Check each line for the word "objects" and report how many have it. Give nothing else.
★ ★ ★
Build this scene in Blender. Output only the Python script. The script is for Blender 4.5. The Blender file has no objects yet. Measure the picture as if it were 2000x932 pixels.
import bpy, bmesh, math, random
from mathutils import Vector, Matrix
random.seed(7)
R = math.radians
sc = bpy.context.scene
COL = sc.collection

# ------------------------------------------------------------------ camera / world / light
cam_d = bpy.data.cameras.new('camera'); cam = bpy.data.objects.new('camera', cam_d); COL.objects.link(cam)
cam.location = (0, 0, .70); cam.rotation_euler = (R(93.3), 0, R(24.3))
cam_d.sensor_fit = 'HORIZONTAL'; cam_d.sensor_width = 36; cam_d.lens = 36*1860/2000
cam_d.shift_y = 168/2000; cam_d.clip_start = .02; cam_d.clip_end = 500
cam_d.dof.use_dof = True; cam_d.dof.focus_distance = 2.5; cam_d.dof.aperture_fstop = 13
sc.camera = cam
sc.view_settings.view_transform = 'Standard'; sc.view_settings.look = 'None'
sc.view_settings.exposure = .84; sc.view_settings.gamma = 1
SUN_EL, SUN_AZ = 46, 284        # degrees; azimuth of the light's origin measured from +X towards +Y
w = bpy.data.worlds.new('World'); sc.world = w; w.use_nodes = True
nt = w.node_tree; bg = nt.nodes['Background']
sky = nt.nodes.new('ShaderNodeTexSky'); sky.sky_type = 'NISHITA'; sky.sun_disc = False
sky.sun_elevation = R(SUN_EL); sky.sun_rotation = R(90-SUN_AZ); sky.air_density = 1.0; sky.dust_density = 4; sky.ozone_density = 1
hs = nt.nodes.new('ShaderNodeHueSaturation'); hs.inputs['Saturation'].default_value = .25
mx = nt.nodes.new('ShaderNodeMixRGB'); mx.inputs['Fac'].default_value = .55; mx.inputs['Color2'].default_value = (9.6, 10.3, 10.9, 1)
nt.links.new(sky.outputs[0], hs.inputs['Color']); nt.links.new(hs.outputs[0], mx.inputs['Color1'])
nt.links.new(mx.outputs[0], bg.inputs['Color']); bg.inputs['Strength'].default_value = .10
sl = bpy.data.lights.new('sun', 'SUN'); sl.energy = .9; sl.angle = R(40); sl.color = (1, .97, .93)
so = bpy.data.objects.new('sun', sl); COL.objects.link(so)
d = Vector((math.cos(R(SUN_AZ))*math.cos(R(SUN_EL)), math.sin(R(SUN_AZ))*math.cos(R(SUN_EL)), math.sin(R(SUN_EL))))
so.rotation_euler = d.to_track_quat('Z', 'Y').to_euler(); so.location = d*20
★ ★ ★
--- Correct answer ---
3